As long as they keep that Donna girl

‘The West Wing’ Lets Lowe Go
In the latest behind-the-scenes drama involving the NBC series “The West Wing,” Rob Lowe is quitting his role as White House deputy communications director Sam Seaborn.
Barring some unforeseen twist, his character will be phased out in an episode to air next March, the result of an exit strategy that has already been agreed upon by both parties. The show has just wrapped its third season.
Sources on both sides paint the pending exit as amicable but clearly, money is at the heart of it. The prime reason, said sources, is that Lowe was stung by the unwillingness of the show’s producers to even discuss raising his per-show price of $75,000. This comes right after they tripled Martin Sheen’s salary to $300,000 per episode and last season doubled the salaries of Allison Janney, Richard Schiff, John Spencer and Bradley Whitford after a protracted salary stalemate that ended when the quartet committed to a seventh season, each getting $70,000 an episode.
That left Lowe the only cast member to not get his first season salary bumped up. Warner Bros. TV, the show’s producer, feels the show has evolved into Sheen’s show, surrounded by an ensemble on equal footing. Sources on the show point out that all of the stars are Emmy-nominated this year except Lowe, who petitioned in the lead actor category, which is TV’s toughest ticket.

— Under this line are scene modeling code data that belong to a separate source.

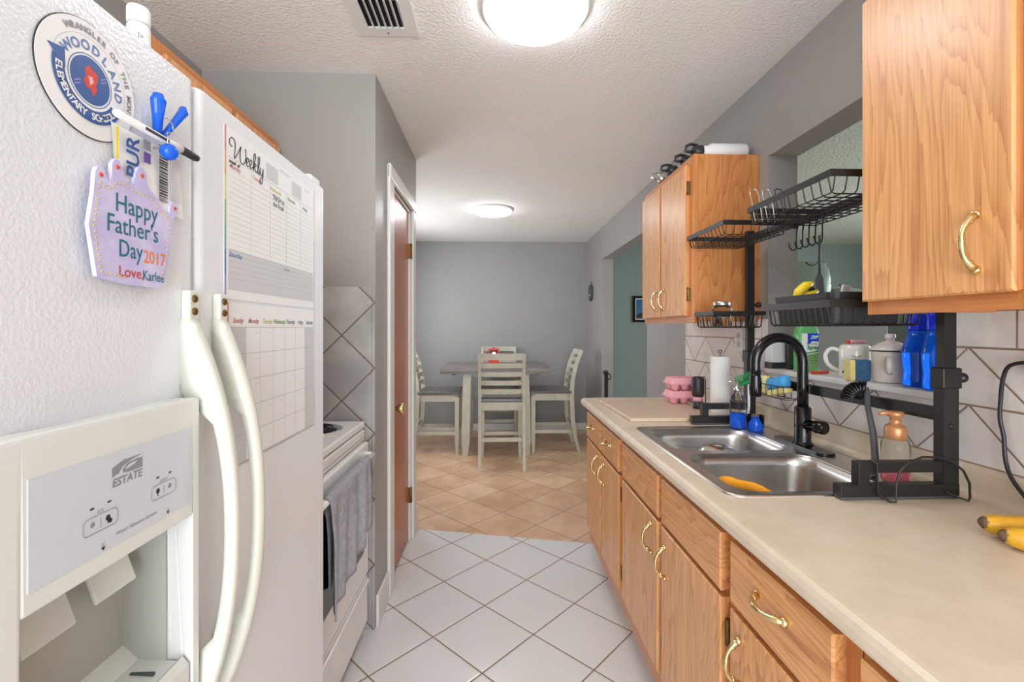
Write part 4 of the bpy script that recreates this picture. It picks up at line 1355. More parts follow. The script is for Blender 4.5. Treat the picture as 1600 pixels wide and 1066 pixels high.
# brackets joining trays to the crossbar, plate loops, hooks
mb = MB().m(BM)
mb.box(TX0 + 0.03, TX1 + 0.012, 1.498, 1.53, 1.690, 1.698).box(1.03, TX1 + 0.012, 1.53, 1.652, 1.690, 1.698)
mb.lathe([(0.005, 0), (0.005, 0.008), (0.009, 0.01), (0.009, 0.016)], (1.07, 1.60, 1.690), 10, axis=(0, 0, -1))
mb.build('joining_bracket', parent=rk)
for k in range(4):
    x = 0.852 + k * 0.042
    MB().m(BM if k > 1 else 'steel').tube([(x, 1.475, 1.668), (x - 0.003, 1.50, 1.76), (x - 0.001, 1.506, 1.782), (x + 0.008, 1.508, 1.787), (x + 0.021, 1.506, 1.782), (x + 0.026, 1.50, 1.76), (x + 0.023, 1.475, 1.668)], 0.0018, 6).build('plate_loop', parent=ut2)
hk0 = None
for k in range(5):
    y = 1.480 + k * 0.0325
    x = PXX - 0.012
    o = MB().m(BM).tube([(x + 0.004, y, 1.692), (x, y, 1.66), (x, y, 1.615)] + [(x - 0.013 + 0.013 * math.cos(a), y, 1.615 - 0.017 * math.sin(a)) for a in (0.5, 1.0, 1.57, 2.1, 2.7)] + [(x - 0.030, y, 1.624)], 0.0026, 8).build('hook', parent=rk)
# sponge caddy wire cage on rear crossbar
g = MB().m(BM)
sx0, sx1, sy0c, sy1c, sz0c, sz1c = 1.035, 1.090, 1.615, 1.80, 1.062, 1.106
g.tube([(sx1, sy0c, sz1c), (sx0, sy0c, sz1c), (sx0, sy1c, sz1c), (sx1, sy1c, sz1c)], 0.0018, 6, closed=True)
for i in range(6):
    y = sy0c + (sy1c - sy0c) * i / 5
    g.tube([(sx0, y, sz1c), (sx0 + 0.004, y, sz0c), (sx1 - 0.002, y, sz0c), (sx1, y, sz1c + 0.012)], 0.0016, 5)
g.tube([(sx0 + 0.004, sy0c, sz0c), (sx0 + 0.004, sy1c, sz0c)], 0.0016, 5).tube([(sx1 - 0.002, sy0c, sz0c), (sx1 - 0.002, sy1c, sz0c)], 0.0016, 5)
g.build('sponge_cage', parent=rk)
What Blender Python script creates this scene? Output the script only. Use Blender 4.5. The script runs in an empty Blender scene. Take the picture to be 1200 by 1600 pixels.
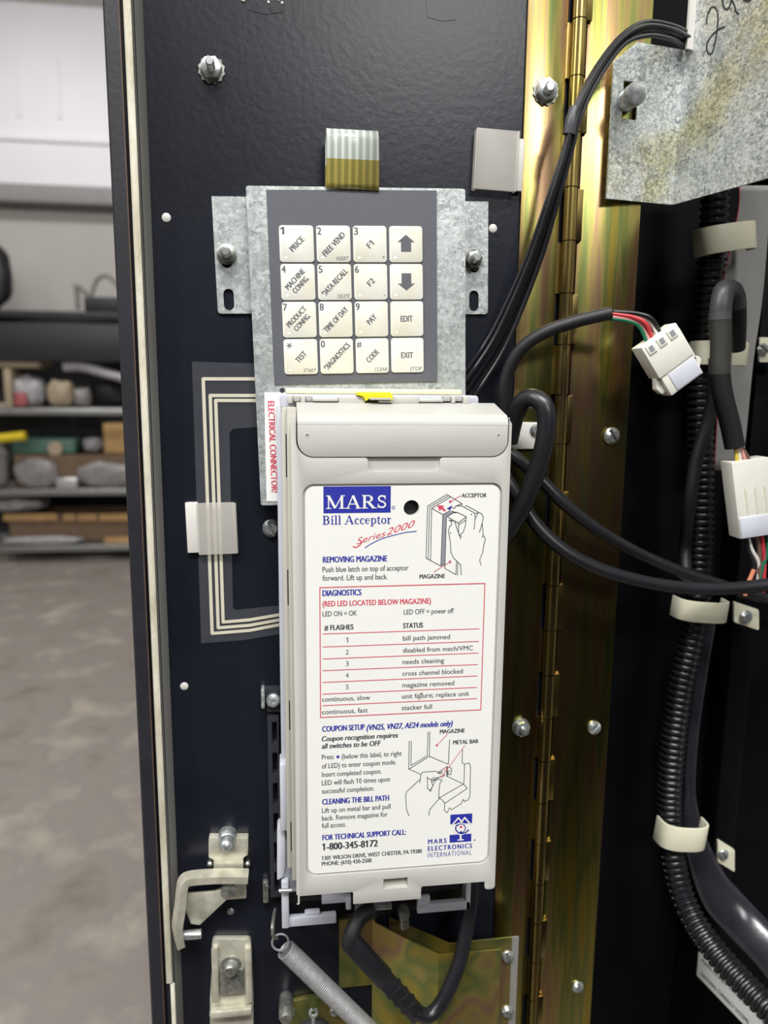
import bpy, bmesh, math, random
from mathutils import Vector, Matrix
random.seed(7)
C = bpy.context.scene.collection
SC = bpy.context.scene
V = Vector
# ------------------------------------------------------------------ camera
F = 1165.0
YAW, PITCH, ROLL = math.radians(7.55), math.radians(9.45), math.radians(0.52)
CAM = V((0, -0.42, 1.35))
_f = V((math.sin(YAW)*math.cos(PITCH), math.cos(YAW)*math.cos(PITCH), -math.sin(PITCH)))
_r = V((math.cos(YAW), -math.sin(YAW), 0)); _u = _r.cross(_f)
_c, _s = math.cos(ROLL), math.sin(ROLL)
RX, UX = _c*_r + _s*_u, -_s*_r + _c*_u
cam = bpy.data.cameras.new('camera'); camo = bpy.data.objects.new('camera', cam); C.objects.link(camo)
M = Matrix((RX, UX, -_f)).transposed().to_4x4(); M.translation = CAM
camo.matrix_world = M
cam.sensor_fit = 'VERTICAL'; cam.sensor_height = 36; cam.sensor_width = 27; cam.lens = 36*F/1600
cam.clip_start = 0.01; cam.clip_end = 60
cam.dof.use_dof = True; cam.dof.focus_distance = 0.385; cam.dof.aperture_fstop = 7.6
SC.camera = camo
# ------------------------------------------------------------------ world, lights, exposure
W = bpy.data.worlds.new('world'); SC.world = W; W.use_nodes = True
W.node_tree.nodes['Background'].inputs[0].default_value = (0.80, 0.88, 1.0, 1)
W.node_tree.nodes['Background'].inputs[1].default_value = 0.05
SC.view_settings.view_transform = 'Standard'; SC.view_settings.look = 'None'
SC.view_settings.exposure = 0.74; SC.view_settings.gamma = 1; SC.view_settings.use_curve_mapping = False
def area(name, loc, aim, sx, sy, power, col=(1, 0.97, 0.92)):
    l = bpy.data.lights.new(name, 'AREA'); l.shape = 'RECTANGLE'; l.size = sx; l.size_y = sy
    l.energy = power; l.color = col
    o = bpy.data.objects.new(name, l); C.objects.link(o); o.location = loc
    o.rotation_euler = (V(aim)-V(loc)).to_track_quat('-Z', 'Y').to_euler()
    return o
area('ceiling_light_behind', (1.0, -4.6, 3.7), (0.6, 0, 1.2), 1.5, 0.4, 38, (1, 0.985, 0.97))
area('ceiling_light_overhead', (-0.3, -2.0, 4.2), (0.0, -0.2, 1.1), 2.4, 0.5, 112, (1, 0.985, 0.97))
area('ceiling_light_side', (-3.2, -1.6, 4.1), (-0.5, 0.0, 1.0), 0.5, 2.4, 66, (1, 0.985, 0.97))
area('ceiling_light_far', (-1.6, 3.6, 4.3), (-1.5, 4.2, 0), 2.6, 0.6, 56, (1, 0.985, 0.97))
# ------------------------------------------------------------------ pixel rays onto real planes
def ray(px, py): return _f + RX*((px-600)/F) - UX*((py-800)/F)
def P(px, py, Y=0.0):
    d = ray(px, py); return CAM + d*((Y-CAM.y)/d.y)
def RP(px, py, p0, n):
    d = ray(px, py); return CAM + d*((p0-CAM).dot(n)/d.dot(n))
def PZ(px, py, z):
    d = ray(px, py); return CAM + d*((z-CAM.z)/d.z)
def S(Y): return (Y-CAM.y)/F
def vx(pts, Y): return sum(P(x, y, Y).x for x, y in pts)/len(pts)
# ------------------------------------------------------------------ materials
def lin(h):
    h = h.lstrip('#'); o = []
    for i in (0, 2, 4):
        c = int(h[i:i+2], 16)/255; o.append(c/12.92 if c <= 0.04045 else ((c+0.055)/1.055)**2.4)
    return tuple(o)+(1,)
MATS = {}
def mat(name, col, rough=0.5, metal=0.0, var=0.0, scale=60, bump=0.0, bscale=200, col2=None, stretch=None, alpha=1.0, trans=0.0,
        spec=0.5, coat=0.0, detail=4, ramp=None, sss=0.0, bdist=0.001):
    m = bpy.data.materials.new(name); m.use_nodes = True; nt = m.node_tree; N = nt.nodes; L = nt.links
    b = N['Principled BSDF']
    c = lin(col) if isinstance(col, str) else tuple(col)+(1,)
    b.inputs['Base Color'].default_value = c; b.inputs['Roughness'].default_value = rough
    b.inputs['Metallic'].default_value = metal; b.inputs['Alpha'].default_value = alpha
    b.inputs['Transmission Weight'].default_value = trans
    b.inputs['Specular IOR Level'].default_value = spec; b.inputs['Coat Weight'].default_value = coat
    tc = N.new('ShaderNodeTexCoord'); mp = N.new('ShaderNodeMapping'); L.new(tc.outputs['Object'], mp.inputs['Vector'])
    if stretch: mp.inputs['Scale'].default_value = stretch
    if var > 0 or ramp:
        n = N.new('ShaderNodeTexNoise'); n.inputs['Scale'].default_value = scale; n.inputs['Detail'].default_value = detail
        n.inputs['Roughness'].default_value = 0.6
        L.new(mp.outputs['Vector'], n.inputs['Vector'])
        r = N.new('ShaderNodeValToRGB'); L.new(n.outputs['Fac'], r.inputs['Fac'])
        if ramp:
            e = r.color_ramp.elements
            while len(e) < len(ramp): e.new(0.5)
            for k, (pos, hx) in enumerate(ramp): e[k].position = pos; e[k].color = lin(hx)
        else:
            c2 = lin(col2) if col2 else tuple(x*(1-var) for x in c[:3])+(1,)
            r.color_ramp.elements[0].position = 0.35; r.color_ramp.elements[1].position = 0.65
            r.color_ramp.elements[0].color = c2; r.color_ramp.elements[1].color = c
        L.new(r.outputs['Color'], b.inputs['Base Color'])
    if bump > 0:
        n2 = N.new('ShaderNodeTexNoise'); n2.inputs['Scale'].default_value = bscale; n2.inputs['Detail'].default_value = 3
        L.new(mp.outputs['Vector'], n2.inputs['Vector'])
        bp = N.new('ShaderNodeBump'); bp.inputs['Strength'].default_value = bump; bp.inputs['Distance'].default_value = bdist
        L.new(n2.outputs['Fac'], bp.inputs['Height']); L.new(bp.outputs['Normal'], b.inputs['Normal'])
    MATS[name] = m; return m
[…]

They were unwilling to even open pay hike talks with Lowe’s reps, Creative Artists Agency and veteran manager Bernie Brillstein. That left Lowe feeling hurt, after believing that his turn would come. Lowe is expected to wing his way back to features or star in another series. If he does the latter, Lowe, who got one Emmy nomination and two Golden Globe nominations during his “Wing” run, will probably command a higher salary.
The show’s makeup has changed since Lowe signed on for the pilot as the regular cast’s most recognizable name. Back then, he cut a higher price quote that had been established in a previous Paramount TV deal. Sheen at the time was only supposed to serve as a diversion to the drama’s core players on the White House staff. Sheen’s participation grew while Lowe’s scenes have progressively diminished.
Sources on both sides doubted this was another salary posturing exercise, and that the show would survive his exit, even if it does come as WB is working out a new license deal with NBC.